My buddy was at Case Western back in 2007/8ish and worked on that One Community project. He called it 'porn for the poor'.

There were all these utopian ideas getting floated about how revolutionary the idea was and that basically lack of high speed internet access was the only thing keeping all these people in poverty.

If we just gave the poor fast internet access as a public service then they would all learn to code, get remote jobs, and raise themselves out of poverty.

Months into the experiment they discovered that no one used the free job training features that came with the internet access and instead they were just using it for porn and piracy.

sangnoir|2 years ago

Maybe puritans would have objected to the poor using the internet to get their rocks off in 2007. However, in 2023 - I cannot imagine anyone applying for a job without using the internet in some fashion. Could one discover job openings in a newspaper and mail their resume by post and wait for a phone call? Perhaps, but even McJobs have QR codes now.

I have no doubt that anyone in the US who doesn't have internet access is severely disadvantaged on the job market (or even accessing Khan academy). Yes, they may use most of the bandwidth for entertainment,but gatekeeping what poor people should do with their resources seems a tad paternalistic, this includes policing what should be in the shopping baskets of SNAP beneficiaries.

_lqaf|2 years ago

> There were all these utopian ideas getting floated

Funny how the sales pitch and reality collide, eh?
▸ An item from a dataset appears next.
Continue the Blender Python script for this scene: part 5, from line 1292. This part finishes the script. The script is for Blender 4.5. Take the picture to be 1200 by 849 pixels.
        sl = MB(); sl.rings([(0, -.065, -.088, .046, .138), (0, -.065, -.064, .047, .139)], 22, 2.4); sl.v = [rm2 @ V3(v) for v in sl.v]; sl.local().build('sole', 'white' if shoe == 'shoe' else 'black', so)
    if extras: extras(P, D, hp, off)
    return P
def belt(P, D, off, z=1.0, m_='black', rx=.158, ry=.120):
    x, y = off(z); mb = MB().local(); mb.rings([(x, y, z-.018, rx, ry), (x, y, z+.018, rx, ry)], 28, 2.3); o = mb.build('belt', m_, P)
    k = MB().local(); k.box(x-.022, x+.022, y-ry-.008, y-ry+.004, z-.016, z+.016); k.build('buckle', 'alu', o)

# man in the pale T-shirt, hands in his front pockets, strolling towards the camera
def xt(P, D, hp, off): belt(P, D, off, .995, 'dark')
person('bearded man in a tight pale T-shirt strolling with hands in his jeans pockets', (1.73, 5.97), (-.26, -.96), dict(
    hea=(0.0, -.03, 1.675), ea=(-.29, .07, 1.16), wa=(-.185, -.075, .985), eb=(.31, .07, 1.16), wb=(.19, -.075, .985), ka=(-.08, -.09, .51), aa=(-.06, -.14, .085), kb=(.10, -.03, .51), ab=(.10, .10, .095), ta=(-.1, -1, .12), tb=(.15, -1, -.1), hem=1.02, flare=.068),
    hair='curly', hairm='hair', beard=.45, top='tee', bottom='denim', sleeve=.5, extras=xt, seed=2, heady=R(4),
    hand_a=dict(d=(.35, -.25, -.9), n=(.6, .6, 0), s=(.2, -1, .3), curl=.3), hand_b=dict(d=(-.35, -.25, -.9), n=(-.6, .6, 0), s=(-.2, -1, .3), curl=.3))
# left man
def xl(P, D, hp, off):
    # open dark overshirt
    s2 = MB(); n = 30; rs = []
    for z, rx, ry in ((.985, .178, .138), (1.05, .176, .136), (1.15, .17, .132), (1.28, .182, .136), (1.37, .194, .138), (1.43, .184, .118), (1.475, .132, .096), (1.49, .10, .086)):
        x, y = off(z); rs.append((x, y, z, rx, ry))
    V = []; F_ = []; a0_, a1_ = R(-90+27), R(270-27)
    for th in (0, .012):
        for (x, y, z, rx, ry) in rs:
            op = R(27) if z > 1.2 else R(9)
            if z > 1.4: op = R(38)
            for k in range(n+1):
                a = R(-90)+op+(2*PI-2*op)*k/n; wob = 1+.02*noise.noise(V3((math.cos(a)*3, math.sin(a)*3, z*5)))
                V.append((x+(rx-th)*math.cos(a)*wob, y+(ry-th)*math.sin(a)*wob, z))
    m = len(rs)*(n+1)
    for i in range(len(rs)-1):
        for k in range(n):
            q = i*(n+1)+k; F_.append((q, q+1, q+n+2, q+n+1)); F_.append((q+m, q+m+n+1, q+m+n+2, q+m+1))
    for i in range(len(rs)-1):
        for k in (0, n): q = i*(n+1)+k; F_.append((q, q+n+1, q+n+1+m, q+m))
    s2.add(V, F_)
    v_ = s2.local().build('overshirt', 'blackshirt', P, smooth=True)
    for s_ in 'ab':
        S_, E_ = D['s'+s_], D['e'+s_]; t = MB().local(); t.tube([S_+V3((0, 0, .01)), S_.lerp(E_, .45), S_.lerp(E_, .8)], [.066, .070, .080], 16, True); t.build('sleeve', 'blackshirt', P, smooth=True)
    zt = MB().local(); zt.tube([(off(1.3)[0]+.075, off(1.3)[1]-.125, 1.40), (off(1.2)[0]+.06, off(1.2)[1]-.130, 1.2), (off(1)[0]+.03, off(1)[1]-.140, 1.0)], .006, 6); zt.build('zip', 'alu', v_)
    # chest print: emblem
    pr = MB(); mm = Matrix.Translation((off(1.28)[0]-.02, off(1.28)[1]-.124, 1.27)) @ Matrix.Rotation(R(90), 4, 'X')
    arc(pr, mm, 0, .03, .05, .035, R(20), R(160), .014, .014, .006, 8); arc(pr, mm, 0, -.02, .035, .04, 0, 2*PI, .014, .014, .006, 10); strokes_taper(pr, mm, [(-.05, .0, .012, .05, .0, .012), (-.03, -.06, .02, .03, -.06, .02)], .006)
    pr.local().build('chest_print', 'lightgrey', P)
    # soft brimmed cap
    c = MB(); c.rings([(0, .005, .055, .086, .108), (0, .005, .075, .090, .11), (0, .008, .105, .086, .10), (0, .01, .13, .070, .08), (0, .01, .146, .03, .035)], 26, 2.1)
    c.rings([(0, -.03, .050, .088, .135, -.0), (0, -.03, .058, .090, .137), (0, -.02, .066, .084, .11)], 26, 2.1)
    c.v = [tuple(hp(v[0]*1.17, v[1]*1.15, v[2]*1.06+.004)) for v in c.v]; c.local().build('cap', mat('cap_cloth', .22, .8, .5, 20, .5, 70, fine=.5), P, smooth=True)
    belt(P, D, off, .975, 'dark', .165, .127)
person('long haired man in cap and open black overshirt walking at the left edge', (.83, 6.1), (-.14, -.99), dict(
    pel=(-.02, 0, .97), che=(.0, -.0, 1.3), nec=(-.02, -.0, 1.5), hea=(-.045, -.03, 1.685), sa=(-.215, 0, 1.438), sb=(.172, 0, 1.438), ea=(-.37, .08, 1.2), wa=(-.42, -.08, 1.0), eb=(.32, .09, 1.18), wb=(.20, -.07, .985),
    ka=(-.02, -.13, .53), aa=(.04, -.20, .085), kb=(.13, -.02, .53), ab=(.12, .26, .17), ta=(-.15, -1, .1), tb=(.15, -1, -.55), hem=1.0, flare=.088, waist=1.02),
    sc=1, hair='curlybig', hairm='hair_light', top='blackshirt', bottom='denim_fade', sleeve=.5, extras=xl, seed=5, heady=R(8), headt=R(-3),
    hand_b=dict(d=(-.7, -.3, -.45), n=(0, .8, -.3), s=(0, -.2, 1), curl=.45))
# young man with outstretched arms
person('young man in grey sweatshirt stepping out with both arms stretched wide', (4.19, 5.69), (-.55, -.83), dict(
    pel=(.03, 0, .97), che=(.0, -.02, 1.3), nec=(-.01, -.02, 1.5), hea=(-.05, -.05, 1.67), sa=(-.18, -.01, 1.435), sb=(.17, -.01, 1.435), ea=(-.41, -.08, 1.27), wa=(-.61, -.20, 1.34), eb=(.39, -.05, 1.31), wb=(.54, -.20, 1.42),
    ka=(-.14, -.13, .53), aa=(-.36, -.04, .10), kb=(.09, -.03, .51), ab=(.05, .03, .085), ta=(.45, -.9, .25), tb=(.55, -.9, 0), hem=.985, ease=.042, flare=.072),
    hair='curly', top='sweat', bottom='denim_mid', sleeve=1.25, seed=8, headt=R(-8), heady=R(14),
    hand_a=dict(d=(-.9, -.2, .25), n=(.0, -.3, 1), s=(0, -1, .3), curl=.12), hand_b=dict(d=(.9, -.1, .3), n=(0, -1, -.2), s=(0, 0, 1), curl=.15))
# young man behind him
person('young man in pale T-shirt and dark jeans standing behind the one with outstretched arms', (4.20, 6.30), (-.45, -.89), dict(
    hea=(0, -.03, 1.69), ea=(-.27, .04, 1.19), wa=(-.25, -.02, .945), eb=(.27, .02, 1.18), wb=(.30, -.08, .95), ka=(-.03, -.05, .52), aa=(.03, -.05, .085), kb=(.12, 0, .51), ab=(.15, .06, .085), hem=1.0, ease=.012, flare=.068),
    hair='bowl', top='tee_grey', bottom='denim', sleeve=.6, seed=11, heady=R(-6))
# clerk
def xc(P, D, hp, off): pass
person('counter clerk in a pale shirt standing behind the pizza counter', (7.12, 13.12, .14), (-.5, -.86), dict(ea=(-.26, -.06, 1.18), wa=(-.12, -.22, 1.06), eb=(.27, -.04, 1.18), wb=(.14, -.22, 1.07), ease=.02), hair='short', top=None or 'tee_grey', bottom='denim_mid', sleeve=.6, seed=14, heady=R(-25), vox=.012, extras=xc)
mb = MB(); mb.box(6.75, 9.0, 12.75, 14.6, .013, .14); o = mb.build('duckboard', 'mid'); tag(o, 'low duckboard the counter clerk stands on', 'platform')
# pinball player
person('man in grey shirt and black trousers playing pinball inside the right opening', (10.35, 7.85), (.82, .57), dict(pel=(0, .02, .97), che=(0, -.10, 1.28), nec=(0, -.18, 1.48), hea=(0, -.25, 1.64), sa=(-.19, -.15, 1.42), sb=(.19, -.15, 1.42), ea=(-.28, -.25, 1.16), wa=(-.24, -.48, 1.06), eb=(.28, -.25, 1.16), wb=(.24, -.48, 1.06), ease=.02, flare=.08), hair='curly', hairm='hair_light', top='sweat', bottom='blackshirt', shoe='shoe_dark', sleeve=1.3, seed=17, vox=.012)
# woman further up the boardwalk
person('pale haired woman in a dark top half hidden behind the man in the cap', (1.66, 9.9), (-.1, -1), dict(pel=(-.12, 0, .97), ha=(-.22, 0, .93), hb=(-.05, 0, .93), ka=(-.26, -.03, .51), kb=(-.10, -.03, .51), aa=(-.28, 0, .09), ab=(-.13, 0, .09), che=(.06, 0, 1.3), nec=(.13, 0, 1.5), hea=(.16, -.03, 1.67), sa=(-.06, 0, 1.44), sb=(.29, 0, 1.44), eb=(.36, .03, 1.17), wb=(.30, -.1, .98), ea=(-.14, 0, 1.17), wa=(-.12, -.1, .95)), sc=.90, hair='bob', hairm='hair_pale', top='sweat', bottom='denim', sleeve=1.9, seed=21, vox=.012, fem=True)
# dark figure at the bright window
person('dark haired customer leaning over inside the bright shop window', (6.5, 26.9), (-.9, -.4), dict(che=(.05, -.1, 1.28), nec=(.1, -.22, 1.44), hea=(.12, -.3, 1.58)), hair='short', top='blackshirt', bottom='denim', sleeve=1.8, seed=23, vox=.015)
The sad part is that stupid sales pitches like that are required to get movement. Internet access is 21st century dial tone, the vast majority of people need it to function in normal society. Universal Service was the sort of socialism a fast-growing capitalist society needed; internet service is the same now.

People seem to think of it as a luxury. They're wrong: it is a control mechanism that comes with access to videos of naked people. To the extent you want the machinery of society to keep working, you should want everyone attached, including those smut-loving poor people you seem to want to judge.

BreadPants|2 years ago

I remember that and did contact Everstream for internet service. It was 1000/1000, but they wanted $500 for running the lines from across the street and then $500 per month after that. Insane.

zdragnar|2 years ago

$500 for running the lines under a street isn't too far out of the ordinary (I paid $300 for a longer run, but there was nothing to go under, so the job was easy).

That said, $500/month for service is insane.

markofzen|2 years ago

There's actually an existing initiative that provides cheap wireless across parts of lower income areas run by PCs for people and pretty large nonprofit. So there's definitely hope with expansion from wireless to fiber I think.